Motilal Oswal Reiterates BUY on HDFC Life Insurance
Motilal Oswal maintains its premium and Value of New Business (VNB) margin estimates for HDFC Life Insurance, reiterating a 'Buy' rating. The brokerage firm has revised its target price upwards to ₹930, basing its outlook on 2.3 times the estimated Embedded Value (EV) for FY28. This strategy underscores confidence in the insurer's long-term growth trajectory.
Strong 3QFY26 Performance Metrics
HDFC Life Insurance reported its third-quarter fiscal year 2026 results in line with expectations. The company posted an Annualised Premium Equivalent (APE) of INR 39.7 billion, marking an 11% year-on-year increase. This growth was propelled by a healthy 13% rise in individual APE and 2% in group APE. For the cumulative nine months of FY26 (9MFY26), APE reached approximately INR 100 billion, also showing an 11% year-on-year improvement.
VNB Margin and Profitability
The insurer's VNB grew 2.5% year-on-year to INR 9.5 billion in 3QFY26. The VNB margin stood at 24%, a decrease from 26.1% in the same period last year. For 9MFY26, VNB grew 7% year-on-year to INR 27.7 billion, with a VNB margin of 24.4%, compared to 25.1% in 9MFY25. HDFC Life Insurance recorded a shareholders' Profit After Tax (PAT) of INR 4.2 billion, a marginal 1% year-on-year increase, consistent with analyst estimates. Over 9MFY26, PAT grew 9% year-on-year to INR 14.1 billion.

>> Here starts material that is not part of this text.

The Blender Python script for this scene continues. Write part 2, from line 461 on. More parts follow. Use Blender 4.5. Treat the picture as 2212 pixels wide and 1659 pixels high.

Embedded Value and Outlook
The company's Embedded Value (EV) at the close of 9MFY26 was reported at INR 615.6 billion. The operating Return on EV (RoEV) was 15.6%. Motilal Oswal expects the company to maintain its performance and growth momentum, supporting the reiterated buy recommendation and the new target price.